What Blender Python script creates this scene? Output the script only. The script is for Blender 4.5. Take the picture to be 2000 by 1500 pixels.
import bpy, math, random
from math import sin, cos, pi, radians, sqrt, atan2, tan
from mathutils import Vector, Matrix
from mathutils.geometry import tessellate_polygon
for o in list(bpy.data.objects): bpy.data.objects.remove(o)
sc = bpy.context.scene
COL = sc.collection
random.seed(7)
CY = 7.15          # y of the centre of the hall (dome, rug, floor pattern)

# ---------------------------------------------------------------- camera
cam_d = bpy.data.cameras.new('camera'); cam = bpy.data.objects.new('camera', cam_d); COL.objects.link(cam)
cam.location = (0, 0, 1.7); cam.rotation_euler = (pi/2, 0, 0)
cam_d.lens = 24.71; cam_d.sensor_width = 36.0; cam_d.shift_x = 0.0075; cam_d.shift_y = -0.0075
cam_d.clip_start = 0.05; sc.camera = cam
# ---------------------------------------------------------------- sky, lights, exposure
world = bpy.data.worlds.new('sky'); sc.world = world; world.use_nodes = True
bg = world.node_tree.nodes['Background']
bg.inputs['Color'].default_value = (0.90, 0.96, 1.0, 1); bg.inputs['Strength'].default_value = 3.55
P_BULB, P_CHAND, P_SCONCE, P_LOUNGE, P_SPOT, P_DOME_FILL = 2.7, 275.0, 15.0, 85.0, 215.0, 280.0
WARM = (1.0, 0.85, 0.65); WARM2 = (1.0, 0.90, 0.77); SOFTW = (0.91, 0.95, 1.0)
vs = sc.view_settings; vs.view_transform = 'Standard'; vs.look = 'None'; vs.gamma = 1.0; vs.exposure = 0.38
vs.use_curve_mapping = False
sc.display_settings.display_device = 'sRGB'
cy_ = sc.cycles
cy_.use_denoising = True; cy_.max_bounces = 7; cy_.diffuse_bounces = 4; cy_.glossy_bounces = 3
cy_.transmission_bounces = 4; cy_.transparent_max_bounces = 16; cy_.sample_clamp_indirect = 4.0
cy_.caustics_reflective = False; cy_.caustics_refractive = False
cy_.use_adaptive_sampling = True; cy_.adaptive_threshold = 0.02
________
Written exercise:
Return exactly the opening lines of the listing above, ending with the line that has "rug, floor pattern)".

Solution for this problem:
What Blender Python script creates this scene? Output the script only. The script is for Blender 4.5. Take the picture to be 2000 by 1500 pixels.
import bpy, math, random
from math import sin, cos, pi, radians, sqrt, atan2, tan
from mathutils import Vector, Matrix
from mathutils.geometry import tessellate_polygon
for o in list(bpy.data.objects): bpy.data.objects.remove(o)
sc = bpy.context.scene
COL = sc.collection
random.seed(7)
CY = 7.15          # y of the centre of the hall (dome, rug, floor pattern)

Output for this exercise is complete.